What is expected: Copy out all of the data exactly as it appears.
--- begin ---
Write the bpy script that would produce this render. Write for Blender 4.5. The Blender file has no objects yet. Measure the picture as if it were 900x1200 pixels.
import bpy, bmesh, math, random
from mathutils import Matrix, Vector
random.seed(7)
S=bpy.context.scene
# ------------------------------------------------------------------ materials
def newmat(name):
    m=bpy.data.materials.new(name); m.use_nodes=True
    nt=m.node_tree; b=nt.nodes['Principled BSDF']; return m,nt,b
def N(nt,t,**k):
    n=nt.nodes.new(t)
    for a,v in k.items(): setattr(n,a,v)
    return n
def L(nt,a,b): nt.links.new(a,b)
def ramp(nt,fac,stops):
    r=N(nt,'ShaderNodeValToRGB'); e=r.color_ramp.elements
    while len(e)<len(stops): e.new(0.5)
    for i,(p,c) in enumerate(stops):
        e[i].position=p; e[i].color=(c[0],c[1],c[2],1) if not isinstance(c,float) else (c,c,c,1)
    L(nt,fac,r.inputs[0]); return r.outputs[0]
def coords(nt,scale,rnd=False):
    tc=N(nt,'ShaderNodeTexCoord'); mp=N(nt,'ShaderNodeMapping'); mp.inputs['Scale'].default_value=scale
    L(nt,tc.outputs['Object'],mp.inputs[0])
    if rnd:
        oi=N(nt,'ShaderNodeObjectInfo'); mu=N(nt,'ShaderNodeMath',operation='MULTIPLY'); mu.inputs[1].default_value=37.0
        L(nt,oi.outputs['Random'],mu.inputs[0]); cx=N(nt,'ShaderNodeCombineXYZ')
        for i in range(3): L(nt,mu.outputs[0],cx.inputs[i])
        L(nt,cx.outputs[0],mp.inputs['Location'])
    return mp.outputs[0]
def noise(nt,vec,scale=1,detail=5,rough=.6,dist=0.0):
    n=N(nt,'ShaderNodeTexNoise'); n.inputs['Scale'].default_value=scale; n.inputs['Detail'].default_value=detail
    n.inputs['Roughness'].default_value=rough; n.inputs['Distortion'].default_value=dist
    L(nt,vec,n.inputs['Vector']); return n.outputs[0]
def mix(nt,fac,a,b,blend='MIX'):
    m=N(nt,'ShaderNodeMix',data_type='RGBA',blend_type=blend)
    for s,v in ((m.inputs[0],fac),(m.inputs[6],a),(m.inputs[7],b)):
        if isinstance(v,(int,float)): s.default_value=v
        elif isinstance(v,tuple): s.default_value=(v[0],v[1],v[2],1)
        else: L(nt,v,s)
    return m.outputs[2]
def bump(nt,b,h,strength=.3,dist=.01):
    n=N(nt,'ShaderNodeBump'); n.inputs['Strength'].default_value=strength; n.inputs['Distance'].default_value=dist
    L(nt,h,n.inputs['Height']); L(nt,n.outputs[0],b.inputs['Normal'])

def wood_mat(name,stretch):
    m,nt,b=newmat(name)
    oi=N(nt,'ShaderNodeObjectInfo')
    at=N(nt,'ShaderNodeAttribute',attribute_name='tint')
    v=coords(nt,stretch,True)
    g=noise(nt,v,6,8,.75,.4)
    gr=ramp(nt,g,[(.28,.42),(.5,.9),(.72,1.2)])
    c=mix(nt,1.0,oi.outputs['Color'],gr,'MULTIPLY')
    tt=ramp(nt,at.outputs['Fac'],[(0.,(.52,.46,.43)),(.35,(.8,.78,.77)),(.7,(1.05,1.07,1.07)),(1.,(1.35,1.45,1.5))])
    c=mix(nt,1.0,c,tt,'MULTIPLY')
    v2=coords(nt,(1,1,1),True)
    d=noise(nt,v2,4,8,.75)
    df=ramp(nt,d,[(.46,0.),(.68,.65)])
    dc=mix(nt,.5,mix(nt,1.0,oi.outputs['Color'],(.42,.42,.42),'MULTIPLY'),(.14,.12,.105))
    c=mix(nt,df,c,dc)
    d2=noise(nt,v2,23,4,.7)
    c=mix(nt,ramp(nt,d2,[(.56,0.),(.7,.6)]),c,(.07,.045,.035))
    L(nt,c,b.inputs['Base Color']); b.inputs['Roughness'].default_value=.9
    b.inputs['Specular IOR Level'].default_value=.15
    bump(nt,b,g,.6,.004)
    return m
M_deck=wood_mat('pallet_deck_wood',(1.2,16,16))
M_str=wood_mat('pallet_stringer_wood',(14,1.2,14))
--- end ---
Response to this exercise:
Write the bpy script that would produce this render. Write for Blender 4.5. The Blender file has no objects yet. Measure the picture as if it were 900x1200 pixels.
import bpy, bmesh, math, random
from mathutils import Matrix, Vector
random.seed(7)
S=bpy.context.scene
# ------------------------------------------------------------------ materials
def newmat(name):
    m=bpy.data.materials.new(name); m.use_nodes=True
    nt=m.node_tree; b=nt.nodes['Principled BSDF']; return m,nt,b
def N(nt,t,**k):
    n=nt.nodes.new(t)
    for a,v in k.items(): setattr(n,a,v)
    return n
def L(nt,a,b): nt.links.new(a,b)
def ramp(nt,fac,stops):
    r=N(nt,'ShaderNodeValToRGB'); e=r.color_ramp.elements
    while len(e)<len(stops): e.new(0.5)
    for i,(p,c) in enumerate(stops):
        e[i].position=p; e[i].color=(c[0],c[1],c[2],1) if not isinstance(c,float) else (c,c,c,1)
    L(nt,fac,r.inputs[0]); return r.outputs[0]
def coords(nt,scale,rnd=False):
    tc=N(nt,'ShaderNodeTexCoord'); mp=N(nt,'ShaderNodeMapping'); mp.inputs['Scale'].default_value=scale
    L(nt,tc.outputs['Object'],mp.inputs[0])
    if rnd:
        oi=N(nt,'ShaderNodeObjectInfo'); mu=N(nt,'ShaderNodeMath',operation='MULTIPLY'); mu.inputs[1].default_value=37.0
        L(nt,oi.outputs['Random'],mu.inputs[0]); cx=N(nt,'ShaderNodeCombineXYZ')
        for i in range(3): L(nt,mu.outputs[0],cx.inputs[i])
        L(nt,cx.outputs[0],mp.inputs['Location'])
    return mp.outputs[0]
def noise(nt,vec,scale=1,detail=5,rough=.6,dist=0.0):
    n=N(nt,'ShaderNodeTexNoise'); n.inputs['Scale'].default_value=scale; n.inputs['Detail'].default_value=detail
    n.inputs['Roughness'].default_value=rough; n.inputs['Distortion'].default_value=dist
    L(nt,vec,n.inputs['Vector']); return n.outputs[0]
def mix(nt,fac,a,b,blend='MIX'):
    m=N(nt,'ShaderNodeMix',data_type='RGBA',blend_type=blend)
    for s,v in ((m.inputs[0],fac),(m.inputs[6],a),(m.inputs[7],b)):
        if isinstance(v,(int,float)): s.default_value=v
        elif isinstance(v,tuple): s.default_value=(v[0],v[1],v[2],1)
        else: L(nt,v,s)
    return m.outputs[2]
def bump(nt,b,h,strength=.3,dist=.01):
    n=N(nt,'ShaderNodeBump'); n.inputs['Strength'].default_value=strength; n.inputs['Distance'].default_value=dist
    L(nt,h,n.inputs['Height']); L(nt,n.outputs[0],b.inputs['Normal'])

def wood_mat(name,stretch):
    m,nt,b=newmat(name)
    oi=N(nt,'ShaderNodeObjectInfo')
    at=N(nt,'ShaderNodeAttribute',attribute_name='tint')
    v=coords(nt,stretch,True)
    g=noise(nt,v,6,8,.75,.4)
    gr=ramp(nt,g,[(.28,.42),(.5,.9),(.72,1.2)])
    c=mix(nt,1.0,oi.outputs['Color'],gr,'MULTIPLY')
    tt=ramp(nt,at.outputs['Fac'],[(0.,(.52,.46,.43)),(.35,(.8,.78,.77)),(.7,(1.05,1.07,1.07)),(1.,(1.35,1.45,1.5))])
    c=mix(nt,1.0,c,tt,'MULTIPLY')
    v2=coords(nt,(1,1,1),True)
    d=noise(nt,v2,4,8,.75)
    df=ramp(nt,d,[(.46,0.),(.68,.65)])
    dc=mix(nt,.5,mix(nt,1.0,oi.outputs['Color'],(.42,.42,.42),'MULTIPLY'),(.14,.12,.105))
    c=mix(nt,df,c,dc)
    d2=noise(nt,v2,23,4,.7)
    c=mix(nt,ramp(nt,d2,[(.56,0.),(.7,.6)]),c,(.07,.045,.035))
    L(nt,c,b.inputs['Base Color']); b.inputs['Roughness'].default_value=.9
    b.inputs['Specular IOR Level'].default_value=.15
    bump(nt,b,g,.6,.004)
    return m
M_deck=wood_mat('pallet_deck_wood',(1.2,16,16))
M_str=wood_mat('pallet_stringer_wood',(14,1.2,14))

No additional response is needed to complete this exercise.